Parmi les cas qui ont retenu l'attention se trouve celui de Bertrand Charest: l'ex-entraîneur de l'équipe canadienne junior féminine de ski alpin a été reconnu coupable en 2017 de 37 chefs d'accusation pour des crimes de nature sexuelle. Il a écopé de 12 ans de prison. L'homme en appelle toutefois de ses verdicts de culpabilité et de sa peine.

Et ce n'est pas le seul cas: parmi d'autres, l'ex-entraîneur sportif Michel Arsenault a été arrêté l'an dernier pour des agressions sexuelles et des voies de fait sur des gymnastes.

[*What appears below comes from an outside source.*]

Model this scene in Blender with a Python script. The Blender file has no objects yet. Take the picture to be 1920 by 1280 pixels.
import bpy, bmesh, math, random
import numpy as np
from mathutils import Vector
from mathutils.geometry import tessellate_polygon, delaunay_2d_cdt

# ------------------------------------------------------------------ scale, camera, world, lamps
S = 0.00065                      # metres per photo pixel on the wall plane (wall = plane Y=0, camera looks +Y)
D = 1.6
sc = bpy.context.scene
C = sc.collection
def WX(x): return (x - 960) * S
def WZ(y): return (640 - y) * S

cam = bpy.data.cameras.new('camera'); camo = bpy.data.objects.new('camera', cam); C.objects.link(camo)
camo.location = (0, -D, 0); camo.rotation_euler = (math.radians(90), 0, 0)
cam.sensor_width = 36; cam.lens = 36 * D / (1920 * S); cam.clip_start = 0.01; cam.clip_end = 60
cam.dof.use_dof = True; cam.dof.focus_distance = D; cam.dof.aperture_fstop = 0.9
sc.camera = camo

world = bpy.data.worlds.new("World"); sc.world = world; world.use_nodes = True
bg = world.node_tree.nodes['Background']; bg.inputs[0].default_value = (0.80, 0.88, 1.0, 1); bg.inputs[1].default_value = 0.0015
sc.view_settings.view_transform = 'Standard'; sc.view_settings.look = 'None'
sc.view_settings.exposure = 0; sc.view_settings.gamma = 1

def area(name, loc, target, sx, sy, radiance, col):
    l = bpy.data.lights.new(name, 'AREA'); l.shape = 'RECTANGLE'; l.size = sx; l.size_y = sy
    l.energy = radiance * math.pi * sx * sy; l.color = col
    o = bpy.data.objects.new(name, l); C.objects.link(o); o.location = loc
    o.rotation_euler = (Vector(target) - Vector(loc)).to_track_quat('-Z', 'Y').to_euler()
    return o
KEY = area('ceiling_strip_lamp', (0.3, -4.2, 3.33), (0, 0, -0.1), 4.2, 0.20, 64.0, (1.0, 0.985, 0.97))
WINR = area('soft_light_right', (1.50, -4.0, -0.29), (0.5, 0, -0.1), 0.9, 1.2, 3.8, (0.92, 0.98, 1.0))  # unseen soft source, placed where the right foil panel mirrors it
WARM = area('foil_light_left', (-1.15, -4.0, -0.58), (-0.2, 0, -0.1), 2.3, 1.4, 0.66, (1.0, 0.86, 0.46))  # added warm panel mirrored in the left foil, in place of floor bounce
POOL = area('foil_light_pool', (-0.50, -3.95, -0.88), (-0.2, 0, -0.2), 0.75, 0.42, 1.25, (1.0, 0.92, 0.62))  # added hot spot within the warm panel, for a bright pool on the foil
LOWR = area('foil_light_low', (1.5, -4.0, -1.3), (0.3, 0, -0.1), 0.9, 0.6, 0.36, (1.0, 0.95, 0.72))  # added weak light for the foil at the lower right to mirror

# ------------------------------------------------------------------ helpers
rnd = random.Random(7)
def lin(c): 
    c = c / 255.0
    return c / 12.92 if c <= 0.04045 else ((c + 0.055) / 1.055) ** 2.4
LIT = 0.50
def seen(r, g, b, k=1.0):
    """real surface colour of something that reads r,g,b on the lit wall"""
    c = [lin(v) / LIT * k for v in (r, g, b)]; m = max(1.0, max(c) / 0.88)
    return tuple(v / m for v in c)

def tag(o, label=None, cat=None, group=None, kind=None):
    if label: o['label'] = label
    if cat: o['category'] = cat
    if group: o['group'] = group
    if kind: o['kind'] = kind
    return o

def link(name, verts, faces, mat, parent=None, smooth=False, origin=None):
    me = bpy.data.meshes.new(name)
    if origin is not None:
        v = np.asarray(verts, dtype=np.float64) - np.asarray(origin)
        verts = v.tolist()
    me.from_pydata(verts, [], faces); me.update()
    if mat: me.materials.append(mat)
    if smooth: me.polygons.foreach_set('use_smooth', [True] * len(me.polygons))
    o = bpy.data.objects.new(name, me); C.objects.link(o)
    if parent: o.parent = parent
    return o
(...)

Sheldon Kennedy, un ancien joueur de hockey professionnel dans la LNH, a été pendant de nombreuses années agressé sexuellement par son entraîneur Graham James.

Puis très récemment, une enquête de Radio-Canada/CBC a rapporté que 340 entraîneurs du sport amateur ont été accusés d'un délit sexuel au cours des 20 dernières années au Canada.

« Un changement culturel systémique est nécessaire », insiste le gouvernement canadien dans un communiqué.

Car les athlètes canadiens ont le droit de s'adonner à leur sport dans un environnement exempt d'abus, de discrimination et de harcèlement, note la ministre des Sports, Kirsty Duncan.

« Ça me brise le coeur quand j'entends que des athlètes ont souffert ou souffrent encore, a-t-elle dit en entrevue. C'est pourquoi ce dossier est ma priorité. »

L'ex-olympienne Allison Forsyth, l'une des victimes de Bertrand Charest, apporte son appui à cette étude. "En tant que victime d'abus et de harcèlement, je ne peux vous dire à quel point ce travail est important", déclare-t-elle dans un message vidéo. Elle dirige le groupe de travail sur la sécurité dans le sport d'AthlètesCAN composé d'athlètes olympiques et paralympiques.

« Depuis la dernière étude de prévalence de ce genre, il y a plus de 20 ans, le climat en ce qui concerne la sensibilisation, la compréhension et la divulgation des abus a changé radicalement. Ces comportements sont devenus les menaces les plus répandues pour ceux qui font du sport et nuisent à l'influence positive que le sport peut avoir sur la société. En comprenant mieux ce que vivent actuellement les athlètes de haut niveau, nous serons mieux placés pour cerner les lacunes du système sportif et prendre des mesures visant à assurer la sécurité de l'environnement sportif au profit de tous », a indiqué par communiqué Ashley Labrie, directrice générale d'AthlètesCAN.

Ottawa croit que les résultats de l'enquête l'aideront à prendre des décisions éclairées en vue d'assurer la sécurité dans le sport.

« J'ai besoin de savoir ce qu'ils vivent et ce à quoi ils font face. Après, on pourra savoir quoi faire », a dit la ministre Duncan. Elle espère avoir les résultats de l'étude au printemps.

L'enquête vise à déterminer comment mieux favoriser le bien-être des athlètes, à évaluer s'ils sont à l'aise de signaler les cas de maltraitance et à formuler des recommandations sur de nouvelles initiatives pour enrayer les abus, la discrimination et le harcèlement.

Car il n'est pas facile pour les athlètes, souvent jeunes, de dénoncer.

Dans leur poursuite au civil contre Canada Alpin, l'employeur de Bertrand Charest, trois de ses victimes allèguent justement que la fédération sportive n'a rien fait pour les protéger et a préféré fermer les yeux, pour préserver son image et conserver les commanditaires. Elles font valoir dans la procédure que l'organisation n'a même pas pris les mesures les plus élémentaires pour qu'elles ne subissent pas ces sévices.